### Directions:
Set down the full listing exactly as given. Any pictures are to be left out.

### Supplied data:

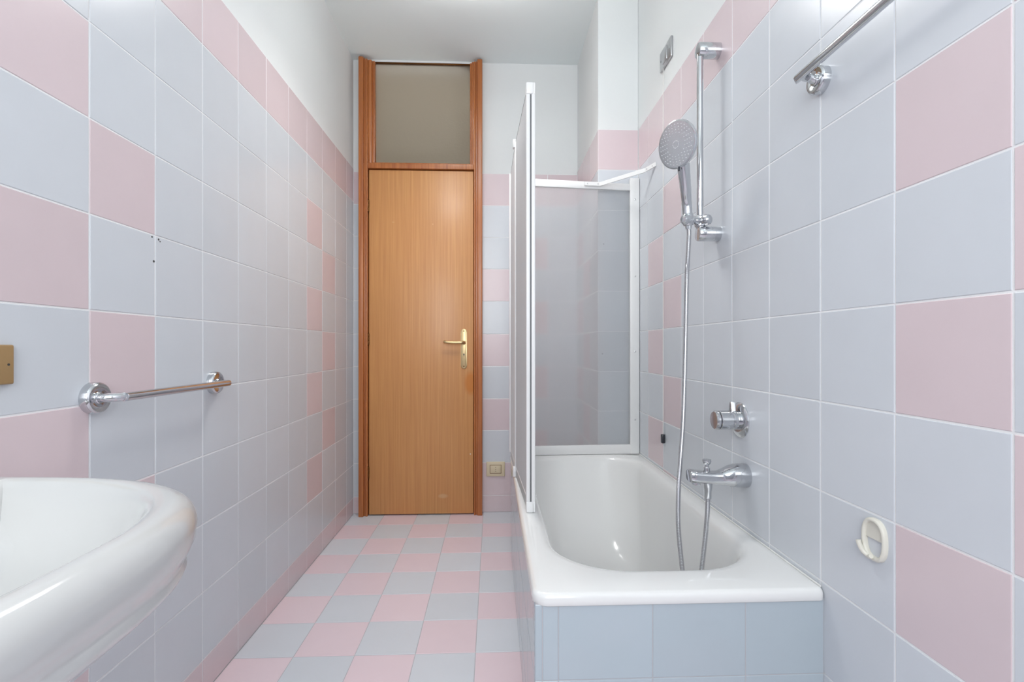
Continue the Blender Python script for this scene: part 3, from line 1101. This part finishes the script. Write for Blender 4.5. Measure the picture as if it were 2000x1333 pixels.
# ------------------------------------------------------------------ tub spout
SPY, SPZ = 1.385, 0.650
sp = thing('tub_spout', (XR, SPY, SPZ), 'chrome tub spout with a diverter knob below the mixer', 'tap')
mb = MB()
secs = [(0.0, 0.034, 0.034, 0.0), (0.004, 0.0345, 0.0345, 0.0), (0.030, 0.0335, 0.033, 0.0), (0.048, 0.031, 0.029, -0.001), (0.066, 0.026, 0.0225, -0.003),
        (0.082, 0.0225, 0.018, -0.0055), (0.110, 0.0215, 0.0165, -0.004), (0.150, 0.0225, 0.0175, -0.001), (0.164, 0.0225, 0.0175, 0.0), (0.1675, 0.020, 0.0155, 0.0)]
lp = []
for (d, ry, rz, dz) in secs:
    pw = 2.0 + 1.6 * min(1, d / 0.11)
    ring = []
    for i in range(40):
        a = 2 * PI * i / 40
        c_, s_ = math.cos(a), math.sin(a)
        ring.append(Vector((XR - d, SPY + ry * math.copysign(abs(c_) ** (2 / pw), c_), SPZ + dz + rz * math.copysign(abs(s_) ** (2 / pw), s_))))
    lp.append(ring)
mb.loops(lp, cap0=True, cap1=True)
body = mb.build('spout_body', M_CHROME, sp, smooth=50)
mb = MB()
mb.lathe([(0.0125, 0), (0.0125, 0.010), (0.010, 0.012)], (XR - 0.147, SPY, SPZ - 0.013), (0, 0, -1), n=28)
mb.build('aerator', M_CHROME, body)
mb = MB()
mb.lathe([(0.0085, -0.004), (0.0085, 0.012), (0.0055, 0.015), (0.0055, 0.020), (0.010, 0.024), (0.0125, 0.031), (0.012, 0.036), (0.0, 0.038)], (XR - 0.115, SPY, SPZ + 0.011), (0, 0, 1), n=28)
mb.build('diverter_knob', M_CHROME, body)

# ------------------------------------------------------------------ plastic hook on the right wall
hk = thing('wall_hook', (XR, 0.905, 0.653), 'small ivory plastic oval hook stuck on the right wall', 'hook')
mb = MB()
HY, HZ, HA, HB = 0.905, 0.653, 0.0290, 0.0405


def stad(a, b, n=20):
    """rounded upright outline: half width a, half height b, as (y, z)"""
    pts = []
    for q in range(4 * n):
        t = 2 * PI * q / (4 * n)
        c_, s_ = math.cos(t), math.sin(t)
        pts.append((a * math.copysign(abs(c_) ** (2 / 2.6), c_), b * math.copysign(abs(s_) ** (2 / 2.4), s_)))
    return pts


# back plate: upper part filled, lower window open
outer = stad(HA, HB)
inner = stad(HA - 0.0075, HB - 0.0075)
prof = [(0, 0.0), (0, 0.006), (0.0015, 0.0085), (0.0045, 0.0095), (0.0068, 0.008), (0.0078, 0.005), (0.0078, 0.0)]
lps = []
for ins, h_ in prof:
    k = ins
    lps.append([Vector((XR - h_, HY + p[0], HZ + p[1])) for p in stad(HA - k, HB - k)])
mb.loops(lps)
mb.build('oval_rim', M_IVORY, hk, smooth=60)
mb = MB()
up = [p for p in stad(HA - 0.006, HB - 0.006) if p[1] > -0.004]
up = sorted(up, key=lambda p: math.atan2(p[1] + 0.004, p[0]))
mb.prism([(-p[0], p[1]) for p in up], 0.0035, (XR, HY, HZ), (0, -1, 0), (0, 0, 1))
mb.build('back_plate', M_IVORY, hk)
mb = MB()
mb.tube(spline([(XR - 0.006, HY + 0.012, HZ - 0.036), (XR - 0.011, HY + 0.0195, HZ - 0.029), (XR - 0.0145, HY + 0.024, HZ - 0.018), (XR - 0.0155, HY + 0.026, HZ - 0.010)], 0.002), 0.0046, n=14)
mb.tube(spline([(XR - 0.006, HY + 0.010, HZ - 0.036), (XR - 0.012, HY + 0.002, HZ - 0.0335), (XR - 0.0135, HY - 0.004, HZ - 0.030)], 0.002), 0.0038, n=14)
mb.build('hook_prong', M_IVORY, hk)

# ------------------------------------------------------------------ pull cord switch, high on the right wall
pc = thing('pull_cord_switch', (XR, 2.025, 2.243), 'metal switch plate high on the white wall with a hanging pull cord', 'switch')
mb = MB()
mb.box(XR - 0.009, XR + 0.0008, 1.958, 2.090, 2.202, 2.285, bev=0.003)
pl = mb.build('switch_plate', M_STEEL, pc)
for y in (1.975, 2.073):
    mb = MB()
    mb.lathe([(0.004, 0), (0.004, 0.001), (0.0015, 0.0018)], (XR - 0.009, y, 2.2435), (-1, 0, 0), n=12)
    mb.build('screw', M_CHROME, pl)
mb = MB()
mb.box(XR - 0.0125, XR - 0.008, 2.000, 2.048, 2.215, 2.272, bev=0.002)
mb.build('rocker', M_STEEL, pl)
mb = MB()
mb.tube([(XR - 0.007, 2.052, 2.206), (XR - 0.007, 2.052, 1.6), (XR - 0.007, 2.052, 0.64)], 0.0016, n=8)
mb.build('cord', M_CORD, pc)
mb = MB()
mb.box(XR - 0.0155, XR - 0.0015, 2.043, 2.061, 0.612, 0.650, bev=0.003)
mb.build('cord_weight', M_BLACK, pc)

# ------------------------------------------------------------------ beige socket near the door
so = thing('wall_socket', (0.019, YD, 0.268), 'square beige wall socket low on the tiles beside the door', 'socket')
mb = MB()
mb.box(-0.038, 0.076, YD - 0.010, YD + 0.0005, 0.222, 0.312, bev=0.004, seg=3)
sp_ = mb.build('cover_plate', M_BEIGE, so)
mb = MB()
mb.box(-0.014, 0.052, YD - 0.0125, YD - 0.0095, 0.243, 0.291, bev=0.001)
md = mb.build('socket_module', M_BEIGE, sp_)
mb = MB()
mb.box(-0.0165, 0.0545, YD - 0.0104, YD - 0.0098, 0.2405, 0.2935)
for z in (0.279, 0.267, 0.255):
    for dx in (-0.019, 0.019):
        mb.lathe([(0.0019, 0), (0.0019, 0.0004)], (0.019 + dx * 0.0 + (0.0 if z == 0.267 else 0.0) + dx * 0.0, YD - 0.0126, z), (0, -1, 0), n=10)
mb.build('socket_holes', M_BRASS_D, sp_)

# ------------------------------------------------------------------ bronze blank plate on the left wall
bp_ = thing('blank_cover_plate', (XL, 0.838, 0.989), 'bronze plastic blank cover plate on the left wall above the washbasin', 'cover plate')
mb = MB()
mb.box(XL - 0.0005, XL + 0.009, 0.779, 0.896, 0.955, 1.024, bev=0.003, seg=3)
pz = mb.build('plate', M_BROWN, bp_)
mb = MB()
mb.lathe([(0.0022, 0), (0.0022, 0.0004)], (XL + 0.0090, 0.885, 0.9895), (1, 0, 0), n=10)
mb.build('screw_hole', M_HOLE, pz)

### Task response:
Continue the Blender Python script for this scene: part 3, from line 1101. This part finishes the script. Write for Blender 4.5. Measure the picture as if it were 2000x1333 pixels.
# ------------------------------------------------------------------ tub spout
SPY, SPZ = 1.385, 0.650
sp = thing('tub_spout', (XR, SPY, SPZ), 'chrome tub spout with a diverter knob below the mixer', 'tap')
mb = MB()
secs = [(0.0, 0.034, 0.034, 0.0), (0.004, 0.0345, 0.0345, 0.0), (0.030, 0.0335, 0.033, 0.0), (0.048, 0.031, 0.029, -0.001), (0.066, 0.026, 0.0225, -0.003),
        (0.082, 0.0225, 0.018, -0.0055), (0.110, 0.0215, 0.0165, -0.004), (0.150, 0.0225, 0.0175, -0.001), (0.164, 0.0225, 0.0175, 0.0), (0.1675, 0.020, 0.0155, 0.0)]
lp = []
for (d, ry, rz, dz) in secs:
    pw = 2.0 + 1.6 * min(1, d / 0.11)
    ring = []
    for i in range(40):
        a = 2 * PI * i / 40
        c_, s_ = math.cos(a), math.sin(a)
        ring.append(Vector((XR - d, SPY + ry * math.copysign(abs(c_) ** (2 / pw), c_), SPZ + dz + rz * math.copysign(abs(s_) ** (2 / pw), s_))))
    lp.append(ring)
mb.loops(lp, cap0=True, cap1=True)
body = mb.build('spout_body', M_CHROME, sp, smooth=50)
mb = MB()
mb.lathe([(0.0125, 0), (0.0125, 0.010), (0.010, 0.012)], (XR - 0.147, SPY, SPZ - 0.013), (0, 0, -1), n=28)
mb.build('aerator', M_CHROME, body)
mb = MB()
mb.lathe([(0.0085, -0.004), (0.0085, 0.012), (0.0055, 0.015), (0.0055, 0.020), (0.010, 0.024), (0.0125, 0.031), (0.012, 0.036), (0.0, 0.038)], (XR - 0.115, SPY, SPZ + 0.011), (0, 0, 1), n=28)
mb.build('diverter_knob', M_CHROME, body)

# ------------------------------------------------------------------ plastic hook on the right wall
hk = thing('wall_hook', (XR, 0.905, 0.653), 'small ivory plastic oval hook stuck on the right wall', 'hook')
mb = MB()
HY, HZ, HA, HB = 0.905, 0.653, 0.0290, 0.0405


def stad(a, b, n=20):
    """rounded upright outline: half width a, half height b, as (y, z)"""
    pts = []
    for q in range(4 * n):
        t = 2 * PI * q / (4 * n)
        c_, s_ = math.cos(t), math.sin(t)
        pts.append((a * math.copysign(abs(c_) ** (2 / 2.6), c_), b * math.copysign(abs(s_) ** (2 / 2.4), s_)))
    return pts


# back plate: upper part filled, lower window open
outer = stad(HA, HB)
inner = stad(HA - 0.0075, HB - 0.0075)
prof = [(0, 0.0), (0, 0.006), (0.0015, 0.0085), (0.0045, 0.0095), (0.0068, 0.008), (0.0078, 0.005), (0.0078, 0.0)]
lps = []
for ins, h_ in prof:
    k = ins
    lps.append([Vector((XR - h_, HY + p[0], HZ + p[1])) for p in stad(HA - k, HB - k)])
mb.loops(lps)
mb.build('oval_rim', M_IVORY, hk, smooth=60)
mb = MB()
up = [p for p in stad(HA - 0.006, HB - 0.006) if p[1] > -0.004]
up = sorted(up, key=lambda p: math.atan2(p[1] + 0.004, p[0]))
mb.prism([(-p[0], p[1]) for p in up], 0.0035, (XR, HY, HZ), (0, -1, 0), (0, 0, 1))
mb.build('back_plate', M_IVORY, hk)
mb = MB()
mb.tube(spline([(XR - 0.006, HY + 0.012, HZ - 0.036), (XR - 0.011, HY + 0.0195, HZ - 0.029), (XR - 0.0145, HY + 0.024, HZ - 0.018), (XR - 0.0155, HY + 0.026, HZ - 0.010)], 0.002), 0.0046, n=14)
mb.tube(spline([(XR - 0.006, HY + 0.010, HZ - 0.036), (XR - 0.012, HY + 0.002, HZ - 0.0335), (XR - 0.0135, HY - 0.004, HZ - 0.030)], 0.002), 0.0038, n=14)
mb.build('hook_prong', M_IVORY, hk)

# ------------------------------------------------------------------ pull cord switch, high on the right wall
pc = thing('pull_cord_switch', (XR, 2.025, 2.243), 'metal switch plate high on the white wall with a hanging pull cord', 'switch')
mb = MB()
mb.box(XR - 0.009, XR + 0.0008, 1.958, 2.090, 2.202, 2.285, bev=0.003)
pl = mb.build('switch_plate', M_STEEL, pc)
for y in (1.975, 2.073):
    mb = MB()
    mb.lathe([(0.004, 0), (0.004, 0.001), (0.0015, 0.0018)], (XR - 0.009, y, 2.2435), (-1, 0, 0), n=12)
    mb.build('screw', M_CHROME, pl)
mb = MB()
mb.box(XR - 0.0125, XR - 0.008, 2.000, 2.048, 2.215, 2.272, bev=0.002)
mb.build('rocker', M_STEEL, pl)
mb = MB()
mb.tube([(XR - 0.007, 2.052, 2.206), (XR - 0.007, 2.052, 1.6), (XR - 0.007, 2.052, 0.64)], 0.0016, n=8)
mb.build('cord', M_CORD, pc)
mb = MB()
mb.box(XR - 0.0155, XR - 0.0015, 2.043, 2.061, 0.612, 0.650, bev=0.003)
mb.build('cord_weight', M_BLACK, pc)

# ------------------------------------------------------------------ beige socket near the door
so = thing('wall_socket', (0.019, YD, 0.268), 'square beige wall socket low on the tiles beside the door', 'socket')
mb = MB()
mb.box(-0.038, 0.076, YD - 0.010, YD + 0.0005, 0.222, 0.312, bev=0.004, seg=3)
sp_ = mb.build('cover_plate', M_BEIGE, so)
mb = MB()
mb.box(-0.014, 0.052, YD - 0.0125, YD - 0.0095, 0.243, 0.291, bev=0.001)
md = mb.build('socket_module', M_BEIGE, sp_)
mb = MB()
mb.box(-0.0165, 0.0545, YD - 0.0104, YD - 0.0098, 0.2405, 0.2935)
for z in (0.279, 0.267, 0.255):
    for dx in (-0.019, 0.019):
        mb.lathe([(0.0019, 0), (0.0019, 0.0004)], (0.019 + dx * 0.0 + (0.0 if z == 0.267 else 0.0) + dx * 0.0, YD - 0.0126, z), (0, -1, 0), n=10)
mb.build('socket_holes', M_BRASS_D, sp_)

# ------------------------------------------------------------------ bronze blank plate on the left wall
bp_ = thing('blank_cover_plate', (XL, 0.838, 0.989), 'bronze plastic blank cover plate on the left wall above the washbasin', 'cover plate')
mb = MB()
mb.box(XL - 0.0005, XL + 0.009, 0.779, 0.896, 0.955, 1.024, bev=0.003, seg=3)
pz = mb.build('plate', M_BROWN, bp_)
mb = MB()
mb.lathe([(0.0022, 0), (0.0022, 0.0004)], (XL + 0.0090, 0.885, 0.9895), (1, 0, 0), n=10)
mb.build('screw_hole', M_HOLE, pz)